A “admissão” é “relevante” apenas e tão somente na hipótese de que seja crime a existência de um papel, sem assinatura, que circulou entre um grupo restrito de pessoas sem levar a nenhuma consequência concreta. Aparentemente, a estratégia de Bolsonaro não foi a de negar os supostos crimes, mas a de negar que tais ações constituam, de fato, crimes. Ele foi didático ao explicar que sabe como se fazem golpes de Estado, tendo chegado a descrever o de 1964, que teve apoio de empresários, da imprensa e do exterior, no que fez coro com Michel Temer, especialista no tema, que reconheceu as mesmas características no de 2016, protagonizado por ele próprio.
Segundo Bolsonaro, para dar o tal golpe de que é acusado, não bastariam uns poucos militares e uma “baderna” popular. “Tem os malucos que ficam com essa ideia de AI-5, de intervenção militar das Forças Armadas… Os chefes das Forças Armadas jamais iam embarcar nessa só porque o pessoal estava pedindo ali”, disse. De acordo com ele, o “seu pessoal”, os manifestantes que se reuniram várias vezes na avenida Paulista e outras localidades do país, são “ordeiros”.
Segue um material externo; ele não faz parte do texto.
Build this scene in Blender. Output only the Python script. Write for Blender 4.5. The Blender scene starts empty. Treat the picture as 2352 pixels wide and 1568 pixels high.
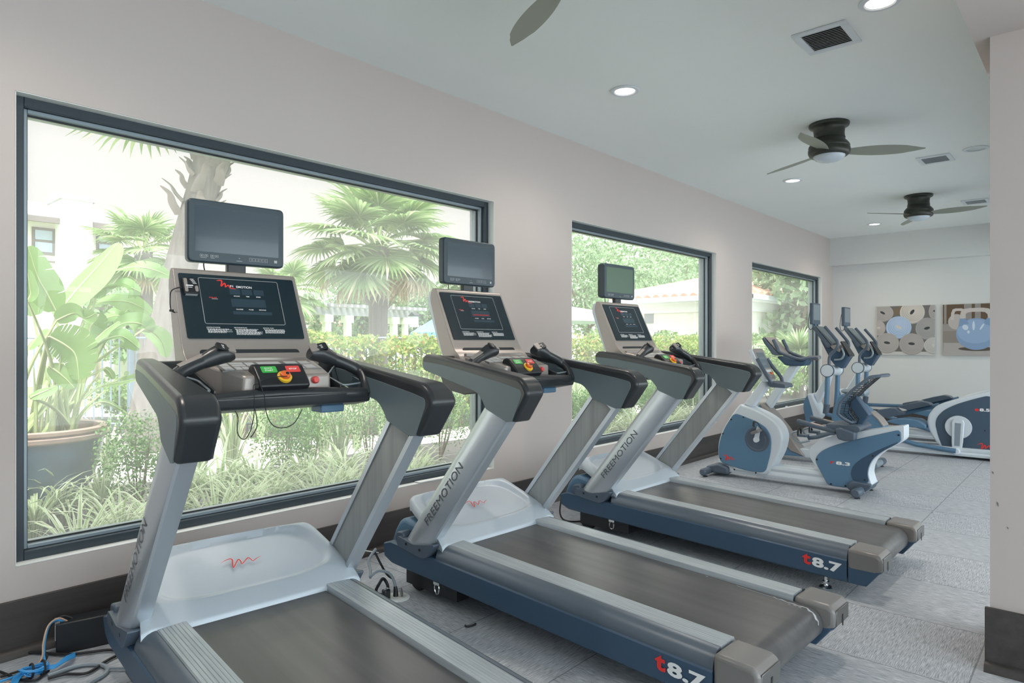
import bpy, bmesh, math, random
from mathutils import Vector, Matrix
random.seed(11)
rnd = random.uniform
SC = bpy.context.scene
COL = SC.collection
# ------------------------------------------------------------------ camera geometry (used to measure the room)
F, VX, HY, CX = 1530., 2535., 787., 1176.
PH = math.atan((VX - CX) / F)
FW = (math.cos(PH), math.sin(PH)); RT = (math.sin(PH), -math.cos(PH))
CAM = (0., -3.44, 1.318)
def ray(px, py):
    x = (px - CX) / F
    return (FW[0] + x * RT[0], FW[1] + x * RT[1], -(py - HY) / F)
def onX(px, py, X):
    d = ray(px, py); t = (X - CAM[0]) / d[0]
    return (CAM[1] + t * d[1], CAM[2] + t * d[2])            # (y, z) measured on the plane x = X
def onY(px, py, Y):
    d = ray(px, py); t = (Y - CAM[1]) / d[1]
    return (CAM[0] + t * d[0], CAM[2] + t * d[2])            # (x, z) measured on the plane y = Y
def onZ(px, py, Z):
    d = ray(px, py); t = (Z - CAM[2]) / d[2]
    return (CAM[0] + t * d[0], CAM[1] + t * d[1])
def crop(x0, y0, x1, w):
    s = (x1 - x0) / w
    return lambda pts: [(x0 + x * s, y0 + y * s) for x, y in pts]
# ------------------------------------------------------------------ materials
def mat(name, col, rough=.5, metal=0., spec=.5, noise=0., nscale=8., bump=0., bscale=200., coat=0., trans=0.):
    m = bpy.data.materials.new(name); m.use_nodes = True
    nt = m.node_tree; b = nt.nodes['Principled BSDF']
    b.inputs['Base Color'].default_value = (*col, 1); b.inputs['Roughness'].default_value = rough
    b.inputs['Metallic'].default_value = metal; b.inputs['Specular IOR Level'].default_value = spec
    b.inputs['Coat Weight'].default_value = coat
    if noise:
        tc = nt.nodes.new('ShaderNodeTexCoord'); n = nt.nodes.new('ShaderNodeTexNoise')
        n.inputs['Scale'].default_value = nscale; n.inputs['Detail'].default_value = 6
        nt.links.new(tc.outputs['Object'], n.inputs['Vector'])
        mx = nt.nodes.new('ShaderNodeMix'); mx.data_type = 'RGBA'
        mx.inputs[6].default_value = (*[c * (1 - noise) for c in col], 1)
        mx.inputs[7].default_value = (*[min(1, c * (1 + noise)) for c in col], 1)
        nt.links.new(n.outputs['Fac'], mx.inputs[0]); nt.links.new(mx.outputs[2], b.inputs['Base Color'])
    if bump:
        tc = nt.nodes.new('ShaderNodeTexCoord'); n = nt.nodes.new('ShaderNodeTexNoise')
        n.inputs['Scale'].default_value = bscale
        nt.links.new(tc.outputs['Object'], n.inputs['Vector'])
        bp = nt.nodes.new('ShaderNodeBump'); bp.inputs['Strength'].default_value = bump; bp.inputs['Distance'].default_value = .002
        nt.links.new(n.outputs['Fac'], bp.inputs['Height']); nt.links.new(bp.outputs['Normal'], b.inputs['Normal'])
    return m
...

O fato é que o mais provável é que o STF vá condenar Bolsonaro, pois a decisão é política, não propriamente jurídica, como o foi a decisão que tirou Lula da eleição de 2018. Seus argumentos não serão levados em conta nos tribunais esclarecidos, que vêm usando o fígado para condenar pessoas do povo a longas temporadas na prisão, mas, do lado de fora, no meio do “populacho”, talvez façam sentido. Se a democracia estiver mesmo a salvo, o povo, a seu tempo, fará seu próprio julgamento.